▶ **SET EXERCISE**
Going from the top of the data below, give again each line through the one containing "random.seed(7)", both ends kept.

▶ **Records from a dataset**

+++

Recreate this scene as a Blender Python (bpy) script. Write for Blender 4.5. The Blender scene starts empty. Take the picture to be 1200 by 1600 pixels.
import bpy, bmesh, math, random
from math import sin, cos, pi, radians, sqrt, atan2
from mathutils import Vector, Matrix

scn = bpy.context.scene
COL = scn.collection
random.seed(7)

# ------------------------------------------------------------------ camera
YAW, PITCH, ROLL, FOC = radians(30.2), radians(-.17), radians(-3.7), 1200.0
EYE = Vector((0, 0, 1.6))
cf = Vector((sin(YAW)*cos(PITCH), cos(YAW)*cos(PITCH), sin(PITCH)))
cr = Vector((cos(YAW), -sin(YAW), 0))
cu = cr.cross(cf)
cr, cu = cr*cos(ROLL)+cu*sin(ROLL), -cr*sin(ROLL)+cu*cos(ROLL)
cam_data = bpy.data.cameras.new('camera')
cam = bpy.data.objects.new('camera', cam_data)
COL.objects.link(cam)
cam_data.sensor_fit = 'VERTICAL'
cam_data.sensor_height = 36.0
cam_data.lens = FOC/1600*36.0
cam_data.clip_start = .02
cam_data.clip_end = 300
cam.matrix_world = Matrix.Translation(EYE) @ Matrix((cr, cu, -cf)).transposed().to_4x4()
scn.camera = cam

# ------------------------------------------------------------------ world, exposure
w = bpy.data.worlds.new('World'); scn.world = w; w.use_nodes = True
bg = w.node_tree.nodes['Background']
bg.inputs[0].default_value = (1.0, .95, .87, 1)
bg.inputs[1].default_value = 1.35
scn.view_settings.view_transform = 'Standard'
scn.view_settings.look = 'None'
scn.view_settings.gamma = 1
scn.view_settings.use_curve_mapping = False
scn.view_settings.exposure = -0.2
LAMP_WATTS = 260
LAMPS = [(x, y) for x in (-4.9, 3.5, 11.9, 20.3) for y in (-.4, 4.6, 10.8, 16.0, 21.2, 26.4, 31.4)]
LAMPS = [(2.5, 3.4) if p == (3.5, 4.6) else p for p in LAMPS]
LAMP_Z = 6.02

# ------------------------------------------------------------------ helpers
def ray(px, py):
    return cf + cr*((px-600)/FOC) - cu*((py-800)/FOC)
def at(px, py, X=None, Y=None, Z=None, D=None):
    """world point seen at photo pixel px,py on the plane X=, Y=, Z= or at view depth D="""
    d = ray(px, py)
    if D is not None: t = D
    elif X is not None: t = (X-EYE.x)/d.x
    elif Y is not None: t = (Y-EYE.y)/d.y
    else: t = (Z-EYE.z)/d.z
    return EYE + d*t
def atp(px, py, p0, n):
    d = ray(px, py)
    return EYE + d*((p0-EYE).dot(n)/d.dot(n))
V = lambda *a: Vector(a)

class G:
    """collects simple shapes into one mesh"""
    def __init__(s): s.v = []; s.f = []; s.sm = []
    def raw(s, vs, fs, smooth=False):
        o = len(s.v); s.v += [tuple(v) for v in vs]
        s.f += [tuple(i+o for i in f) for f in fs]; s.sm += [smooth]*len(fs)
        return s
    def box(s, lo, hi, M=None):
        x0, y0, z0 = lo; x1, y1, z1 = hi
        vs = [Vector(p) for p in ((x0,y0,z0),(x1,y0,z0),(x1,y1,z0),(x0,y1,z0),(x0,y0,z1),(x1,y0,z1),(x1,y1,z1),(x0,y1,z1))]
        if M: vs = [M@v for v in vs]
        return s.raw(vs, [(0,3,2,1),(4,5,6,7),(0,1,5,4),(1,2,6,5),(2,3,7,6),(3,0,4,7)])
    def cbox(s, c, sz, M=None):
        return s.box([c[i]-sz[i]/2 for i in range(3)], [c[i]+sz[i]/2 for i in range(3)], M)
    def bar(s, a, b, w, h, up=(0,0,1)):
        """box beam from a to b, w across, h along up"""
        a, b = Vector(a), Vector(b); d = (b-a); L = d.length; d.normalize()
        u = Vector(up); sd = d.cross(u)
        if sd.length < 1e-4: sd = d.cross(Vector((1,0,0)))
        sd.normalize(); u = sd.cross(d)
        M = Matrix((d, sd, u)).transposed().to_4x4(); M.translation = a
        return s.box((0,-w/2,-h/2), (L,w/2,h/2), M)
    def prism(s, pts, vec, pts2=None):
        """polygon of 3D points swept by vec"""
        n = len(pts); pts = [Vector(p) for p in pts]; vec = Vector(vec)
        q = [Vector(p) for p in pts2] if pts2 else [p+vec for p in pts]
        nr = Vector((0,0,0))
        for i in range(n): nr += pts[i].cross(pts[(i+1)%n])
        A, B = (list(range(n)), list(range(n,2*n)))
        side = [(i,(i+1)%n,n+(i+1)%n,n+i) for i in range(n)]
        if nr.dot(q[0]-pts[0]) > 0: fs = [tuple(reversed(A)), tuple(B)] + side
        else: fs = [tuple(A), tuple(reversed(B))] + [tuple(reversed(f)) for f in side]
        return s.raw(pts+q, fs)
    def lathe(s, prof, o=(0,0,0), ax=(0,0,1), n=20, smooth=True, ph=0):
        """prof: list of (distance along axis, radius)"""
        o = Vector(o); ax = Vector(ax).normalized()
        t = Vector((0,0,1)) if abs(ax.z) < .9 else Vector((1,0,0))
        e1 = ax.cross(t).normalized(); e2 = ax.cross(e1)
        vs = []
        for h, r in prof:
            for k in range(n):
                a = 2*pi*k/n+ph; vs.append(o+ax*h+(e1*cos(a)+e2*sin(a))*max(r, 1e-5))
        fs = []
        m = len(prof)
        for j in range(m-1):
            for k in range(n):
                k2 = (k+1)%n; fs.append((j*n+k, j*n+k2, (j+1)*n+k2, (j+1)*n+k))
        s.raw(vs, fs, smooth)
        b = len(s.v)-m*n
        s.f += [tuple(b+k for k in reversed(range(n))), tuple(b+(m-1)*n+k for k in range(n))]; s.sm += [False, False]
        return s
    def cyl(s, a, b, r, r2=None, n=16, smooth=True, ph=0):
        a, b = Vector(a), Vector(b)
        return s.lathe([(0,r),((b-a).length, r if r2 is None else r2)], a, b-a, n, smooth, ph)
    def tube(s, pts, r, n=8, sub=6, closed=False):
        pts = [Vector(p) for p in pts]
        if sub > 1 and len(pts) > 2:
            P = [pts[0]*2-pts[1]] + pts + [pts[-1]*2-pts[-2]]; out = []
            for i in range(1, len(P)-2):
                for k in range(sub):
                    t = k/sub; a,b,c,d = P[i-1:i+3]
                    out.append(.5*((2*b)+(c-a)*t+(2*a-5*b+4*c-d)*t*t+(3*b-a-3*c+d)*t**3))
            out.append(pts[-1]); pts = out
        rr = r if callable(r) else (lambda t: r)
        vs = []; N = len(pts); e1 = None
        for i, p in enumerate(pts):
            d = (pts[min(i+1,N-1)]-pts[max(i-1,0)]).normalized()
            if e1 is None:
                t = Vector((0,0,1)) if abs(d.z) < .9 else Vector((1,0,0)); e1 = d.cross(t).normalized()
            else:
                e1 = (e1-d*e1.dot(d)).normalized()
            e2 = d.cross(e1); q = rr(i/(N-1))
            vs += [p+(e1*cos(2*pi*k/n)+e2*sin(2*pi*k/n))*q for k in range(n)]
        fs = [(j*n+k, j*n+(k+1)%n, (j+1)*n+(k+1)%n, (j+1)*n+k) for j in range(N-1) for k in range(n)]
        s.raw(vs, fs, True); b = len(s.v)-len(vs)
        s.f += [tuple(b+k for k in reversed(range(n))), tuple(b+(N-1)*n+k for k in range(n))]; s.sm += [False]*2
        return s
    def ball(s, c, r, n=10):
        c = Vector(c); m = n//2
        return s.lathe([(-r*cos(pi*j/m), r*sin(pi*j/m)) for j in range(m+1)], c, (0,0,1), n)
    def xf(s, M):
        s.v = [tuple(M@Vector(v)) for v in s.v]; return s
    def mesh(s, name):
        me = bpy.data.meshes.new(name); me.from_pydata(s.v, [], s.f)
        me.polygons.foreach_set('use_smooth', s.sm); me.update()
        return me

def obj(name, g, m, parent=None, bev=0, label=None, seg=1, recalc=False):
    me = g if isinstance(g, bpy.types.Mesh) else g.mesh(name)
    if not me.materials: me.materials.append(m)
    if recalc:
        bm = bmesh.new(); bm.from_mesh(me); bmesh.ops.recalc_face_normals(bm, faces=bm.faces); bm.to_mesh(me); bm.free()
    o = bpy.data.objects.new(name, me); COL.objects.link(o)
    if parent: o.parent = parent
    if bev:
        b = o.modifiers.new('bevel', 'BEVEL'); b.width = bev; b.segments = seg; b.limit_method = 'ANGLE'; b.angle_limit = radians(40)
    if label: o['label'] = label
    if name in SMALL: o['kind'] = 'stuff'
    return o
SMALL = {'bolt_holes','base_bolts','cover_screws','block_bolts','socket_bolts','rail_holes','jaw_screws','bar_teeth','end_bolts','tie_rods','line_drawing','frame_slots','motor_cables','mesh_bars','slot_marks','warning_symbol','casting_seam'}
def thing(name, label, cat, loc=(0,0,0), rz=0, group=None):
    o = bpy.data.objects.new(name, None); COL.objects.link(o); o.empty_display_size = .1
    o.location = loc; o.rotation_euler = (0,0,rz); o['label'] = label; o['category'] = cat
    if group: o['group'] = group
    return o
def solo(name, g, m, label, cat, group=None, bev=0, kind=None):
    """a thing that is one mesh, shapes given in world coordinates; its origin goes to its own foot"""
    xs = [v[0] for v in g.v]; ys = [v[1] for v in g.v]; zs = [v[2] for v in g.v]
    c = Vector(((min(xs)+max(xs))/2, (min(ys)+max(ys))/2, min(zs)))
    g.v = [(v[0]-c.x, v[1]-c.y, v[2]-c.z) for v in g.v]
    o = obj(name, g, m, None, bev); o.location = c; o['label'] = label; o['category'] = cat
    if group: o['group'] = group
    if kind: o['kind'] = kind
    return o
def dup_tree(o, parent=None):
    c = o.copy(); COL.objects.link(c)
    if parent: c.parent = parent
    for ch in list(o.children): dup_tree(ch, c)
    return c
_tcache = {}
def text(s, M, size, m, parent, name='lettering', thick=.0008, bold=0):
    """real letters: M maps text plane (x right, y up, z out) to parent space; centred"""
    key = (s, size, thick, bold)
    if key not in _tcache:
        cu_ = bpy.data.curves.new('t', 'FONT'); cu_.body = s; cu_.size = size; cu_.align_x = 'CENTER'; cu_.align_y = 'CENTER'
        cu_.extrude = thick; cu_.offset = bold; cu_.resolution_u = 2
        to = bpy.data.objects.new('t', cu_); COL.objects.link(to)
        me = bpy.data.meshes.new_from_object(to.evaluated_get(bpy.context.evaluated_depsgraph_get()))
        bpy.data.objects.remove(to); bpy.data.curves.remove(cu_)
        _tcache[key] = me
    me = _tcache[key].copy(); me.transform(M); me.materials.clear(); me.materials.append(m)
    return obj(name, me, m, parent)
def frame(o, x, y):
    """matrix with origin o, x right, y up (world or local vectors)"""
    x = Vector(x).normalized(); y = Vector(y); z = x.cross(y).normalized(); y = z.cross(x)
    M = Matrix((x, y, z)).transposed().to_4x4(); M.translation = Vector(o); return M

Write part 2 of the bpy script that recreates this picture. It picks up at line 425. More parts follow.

+++

▶ **SOLVED EXERCISE**
Recreate this scene as a Blender Python (bpy) script. Write for Blender 4.5. The Blender scene starts empty. Take the picture to be 1200 by 1600 pixels.
import bpy, bmesh, math, random
from math import sin, cos, pi, radians, sqrt, atan2
from mathutils import Vector, Matrix

scn = bpy.context.scene
COL = scn.collection
random.seed(7)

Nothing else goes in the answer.